Key changes to UK company law following implementation of the Small Business, Enterprise and Employment Act 2015

This intentionally wide-ranging Act is said to pave the way for businesses to get improved access to finance, create a fairer provision for tied pub tenants and put an end to zero hours exclusivity clauses. However it also makes changes to the Companies Act 2006 which affects who can be directors.  In some cases the board may require restructuring and all will need to modify their procedures for the appointment of new directors.

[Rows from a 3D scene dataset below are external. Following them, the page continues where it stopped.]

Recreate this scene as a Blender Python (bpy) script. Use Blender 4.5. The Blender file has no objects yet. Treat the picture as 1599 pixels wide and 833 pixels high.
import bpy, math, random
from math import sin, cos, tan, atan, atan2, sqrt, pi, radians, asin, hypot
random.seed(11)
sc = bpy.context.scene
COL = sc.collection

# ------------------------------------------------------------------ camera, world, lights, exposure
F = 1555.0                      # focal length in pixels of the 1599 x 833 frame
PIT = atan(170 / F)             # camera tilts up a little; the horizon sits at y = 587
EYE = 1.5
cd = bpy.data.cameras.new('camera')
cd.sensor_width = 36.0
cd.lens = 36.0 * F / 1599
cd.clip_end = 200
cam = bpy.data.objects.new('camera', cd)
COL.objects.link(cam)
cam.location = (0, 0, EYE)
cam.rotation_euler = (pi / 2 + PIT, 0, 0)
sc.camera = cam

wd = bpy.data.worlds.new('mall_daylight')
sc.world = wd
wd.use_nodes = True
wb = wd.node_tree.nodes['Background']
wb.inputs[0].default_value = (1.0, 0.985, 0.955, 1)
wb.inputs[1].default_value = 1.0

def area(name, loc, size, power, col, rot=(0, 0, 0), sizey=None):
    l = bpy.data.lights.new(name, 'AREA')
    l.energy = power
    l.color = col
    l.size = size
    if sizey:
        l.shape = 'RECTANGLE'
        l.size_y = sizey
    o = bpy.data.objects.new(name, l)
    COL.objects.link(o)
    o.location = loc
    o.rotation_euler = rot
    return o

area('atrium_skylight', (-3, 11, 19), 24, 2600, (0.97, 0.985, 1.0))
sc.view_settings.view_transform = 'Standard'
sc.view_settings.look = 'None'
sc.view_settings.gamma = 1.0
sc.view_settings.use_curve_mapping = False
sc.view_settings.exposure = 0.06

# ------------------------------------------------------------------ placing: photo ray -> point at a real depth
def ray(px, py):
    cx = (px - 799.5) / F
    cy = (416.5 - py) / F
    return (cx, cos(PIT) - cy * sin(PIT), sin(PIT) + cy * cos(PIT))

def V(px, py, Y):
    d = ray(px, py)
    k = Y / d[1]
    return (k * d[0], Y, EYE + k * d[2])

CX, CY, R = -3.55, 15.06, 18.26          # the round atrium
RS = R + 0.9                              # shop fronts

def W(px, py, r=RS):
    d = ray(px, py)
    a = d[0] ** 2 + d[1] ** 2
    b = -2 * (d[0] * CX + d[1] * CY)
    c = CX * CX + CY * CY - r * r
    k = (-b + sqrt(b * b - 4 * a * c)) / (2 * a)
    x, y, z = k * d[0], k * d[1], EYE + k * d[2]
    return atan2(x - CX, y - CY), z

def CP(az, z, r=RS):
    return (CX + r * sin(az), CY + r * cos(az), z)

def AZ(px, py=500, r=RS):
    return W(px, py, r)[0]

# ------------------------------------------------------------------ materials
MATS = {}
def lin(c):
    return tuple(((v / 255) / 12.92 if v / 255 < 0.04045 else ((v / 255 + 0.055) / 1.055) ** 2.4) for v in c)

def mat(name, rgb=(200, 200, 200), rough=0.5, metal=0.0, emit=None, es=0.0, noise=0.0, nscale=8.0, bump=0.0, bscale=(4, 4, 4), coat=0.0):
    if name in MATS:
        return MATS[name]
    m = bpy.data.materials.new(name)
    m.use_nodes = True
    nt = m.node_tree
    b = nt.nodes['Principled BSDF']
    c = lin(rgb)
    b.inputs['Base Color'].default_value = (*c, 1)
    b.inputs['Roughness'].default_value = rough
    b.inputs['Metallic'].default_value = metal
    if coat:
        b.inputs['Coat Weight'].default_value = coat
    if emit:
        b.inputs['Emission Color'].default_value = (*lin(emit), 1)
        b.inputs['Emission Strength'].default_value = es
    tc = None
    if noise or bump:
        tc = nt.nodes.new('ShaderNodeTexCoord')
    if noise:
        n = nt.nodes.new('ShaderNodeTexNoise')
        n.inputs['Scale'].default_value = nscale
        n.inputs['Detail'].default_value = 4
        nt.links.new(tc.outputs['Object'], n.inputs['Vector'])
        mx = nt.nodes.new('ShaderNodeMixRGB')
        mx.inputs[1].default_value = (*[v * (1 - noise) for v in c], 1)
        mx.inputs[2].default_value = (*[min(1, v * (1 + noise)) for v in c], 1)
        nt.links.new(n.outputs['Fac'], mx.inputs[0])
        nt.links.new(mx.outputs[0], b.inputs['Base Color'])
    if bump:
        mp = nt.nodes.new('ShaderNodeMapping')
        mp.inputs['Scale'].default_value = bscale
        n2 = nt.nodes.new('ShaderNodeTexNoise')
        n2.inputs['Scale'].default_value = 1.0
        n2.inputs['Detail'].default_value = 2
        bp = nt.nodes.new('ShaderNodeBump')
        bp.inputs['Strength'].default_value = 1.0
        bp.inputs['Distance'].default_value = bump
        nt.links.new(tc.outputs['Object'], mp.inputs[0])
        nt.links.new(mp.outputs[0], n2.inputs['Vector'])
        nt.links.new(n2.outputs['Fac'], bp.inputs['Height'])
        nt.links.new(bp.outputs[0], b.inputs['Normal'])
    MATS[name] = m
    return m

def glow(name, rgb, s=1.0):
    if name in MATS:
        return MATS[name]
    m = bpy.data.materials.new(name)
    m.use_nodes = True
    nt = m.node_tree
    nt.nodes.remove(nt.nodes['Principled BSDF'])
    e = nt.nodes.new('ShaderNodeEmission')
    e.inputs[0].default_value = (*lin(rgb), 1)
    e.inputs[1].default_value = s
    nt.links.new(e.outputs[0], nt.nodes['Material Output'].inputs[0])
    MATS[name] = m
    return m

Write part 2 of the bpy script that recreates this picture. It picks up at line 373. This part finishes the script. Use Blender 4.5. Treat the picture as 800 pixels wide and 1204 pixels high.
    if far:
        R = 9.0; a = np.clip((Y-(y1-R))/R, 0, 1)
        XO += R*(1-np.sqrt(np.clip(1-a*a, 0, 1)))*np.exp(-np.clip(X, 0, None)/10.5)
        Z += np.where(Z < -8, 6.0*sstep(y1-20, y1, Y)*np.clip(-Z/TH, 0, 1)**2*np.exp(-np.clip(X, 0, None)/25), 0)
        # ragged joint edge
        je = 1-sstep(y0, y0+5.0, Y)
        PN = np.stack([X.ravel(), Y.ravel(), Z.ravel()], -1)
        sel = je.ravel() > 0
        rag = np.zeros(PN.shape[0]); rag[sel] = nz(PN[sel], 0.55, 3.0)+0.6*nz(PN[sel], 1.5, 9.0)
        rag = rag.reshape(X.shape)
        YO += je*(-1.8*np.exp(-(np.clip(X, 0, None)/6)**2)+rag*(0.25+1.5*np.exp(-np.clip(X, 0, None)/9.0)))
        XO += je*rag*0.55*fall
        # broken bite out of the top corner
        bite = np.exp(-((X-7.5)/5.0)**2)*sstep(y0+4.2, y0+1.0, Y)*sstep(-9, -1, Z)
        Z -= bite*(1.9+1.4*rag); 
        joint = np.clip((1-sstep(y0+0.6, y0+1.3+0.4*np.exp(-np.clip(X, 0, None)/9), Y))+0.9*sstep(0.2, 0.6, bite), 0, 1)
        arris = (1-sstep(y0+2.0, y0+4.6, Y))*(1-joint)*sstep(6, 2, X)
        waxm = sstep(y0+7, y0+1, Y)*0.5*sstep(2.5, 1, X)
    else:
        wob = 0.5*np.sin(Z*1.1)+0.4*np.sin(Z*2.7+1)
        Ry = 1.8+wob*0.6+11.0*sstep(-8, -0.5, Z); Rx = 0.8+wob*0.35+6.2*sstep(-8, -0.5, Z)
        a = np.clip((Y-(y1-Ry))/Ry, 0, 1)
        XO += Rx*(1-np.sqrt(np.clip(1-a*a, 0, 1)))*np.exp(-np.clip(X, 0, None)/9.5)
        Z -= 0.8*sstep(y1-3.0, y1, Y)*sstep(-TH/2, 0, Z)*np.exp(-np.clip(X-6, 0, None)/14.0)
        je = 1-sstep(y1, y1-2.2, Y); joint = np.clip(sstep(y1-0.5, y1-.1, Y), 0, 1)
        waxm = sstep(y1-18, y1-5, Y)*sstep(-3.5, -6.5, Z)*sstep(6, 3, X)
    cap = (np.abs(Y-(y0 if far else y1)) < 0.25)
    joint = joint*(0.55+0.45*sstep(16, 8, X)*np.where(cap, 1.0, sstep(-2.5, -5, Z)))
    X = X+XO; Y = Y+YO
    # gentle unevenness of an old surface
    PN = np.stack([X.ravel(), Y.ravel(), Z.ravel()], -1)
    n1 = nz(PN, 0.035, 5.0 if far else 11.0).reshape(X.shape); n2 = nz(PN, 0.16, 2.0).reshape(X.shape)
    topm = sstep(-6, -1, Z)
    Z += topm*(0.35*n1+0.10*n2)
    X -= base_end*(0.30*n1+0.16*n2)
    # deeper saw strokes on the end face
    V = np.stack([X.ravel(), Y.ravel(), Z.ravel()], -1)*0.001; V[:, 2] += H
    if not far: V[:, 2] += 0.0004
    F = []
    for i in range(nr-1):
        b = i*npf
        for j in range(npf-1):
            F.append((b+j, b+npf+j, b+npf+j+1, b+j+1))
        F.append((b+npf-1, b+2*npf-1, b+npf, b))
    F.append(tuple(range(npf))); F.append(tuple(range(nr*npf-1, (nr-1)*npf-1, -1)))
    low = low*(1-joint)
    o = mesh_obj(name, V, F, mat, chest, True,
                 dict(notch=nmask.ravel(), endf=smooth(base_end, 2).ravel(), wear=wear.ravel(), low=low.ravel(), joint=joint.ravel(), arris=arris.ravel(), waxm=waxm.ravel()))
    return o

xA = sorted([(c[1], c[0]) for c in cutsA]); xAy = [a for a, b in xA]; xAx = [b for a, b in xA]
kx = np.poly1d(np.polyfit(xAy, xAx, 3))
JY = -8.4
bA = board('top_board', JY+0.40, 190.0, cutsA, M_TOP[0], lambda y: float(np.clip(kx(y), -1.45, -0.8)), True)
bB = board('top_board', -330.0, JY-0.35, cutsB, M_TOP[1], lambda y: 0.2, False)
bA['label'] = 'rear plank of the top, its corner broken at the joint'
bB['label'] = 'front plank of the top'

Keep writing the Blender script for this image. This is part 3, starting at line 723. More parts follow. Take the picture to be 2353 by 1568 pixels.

UK companies are currently required to have one natural person as a director but may appoint corporate entities as additional directors if they wish. The SBEEA will amend the Companies Act 2006 (CA) and requires all directors be natural persons. This change is now scheduled to come into effect in October 2016 (it has been put back from October 2015). Existing companies with corporate directors will have one year after the amendment comes into force to remove and/or replace any corporate directors, i.e. by fourth quarter of 2017.

Section 104 introduces amendments to the Company Directors Disqualification Act 1986 allowing the court to disqualify a director of an insolvent company if they have been convicted of certain offences overseas and the due diligence procedure carried out by a company prior to appointment of a new director should now  include making enquiry as to any such relevant offences.

A new section 790 M of the CA 2006 is added which requires companies subject to Part 21A to keep a register of people with significant control over the company (the PSC register) which should include particulars of individuals who exercise significant influence or control of the company and anyone who holds, directly or indirectly, more than 25% of the shares. There are similar provisions that apply to LLPs.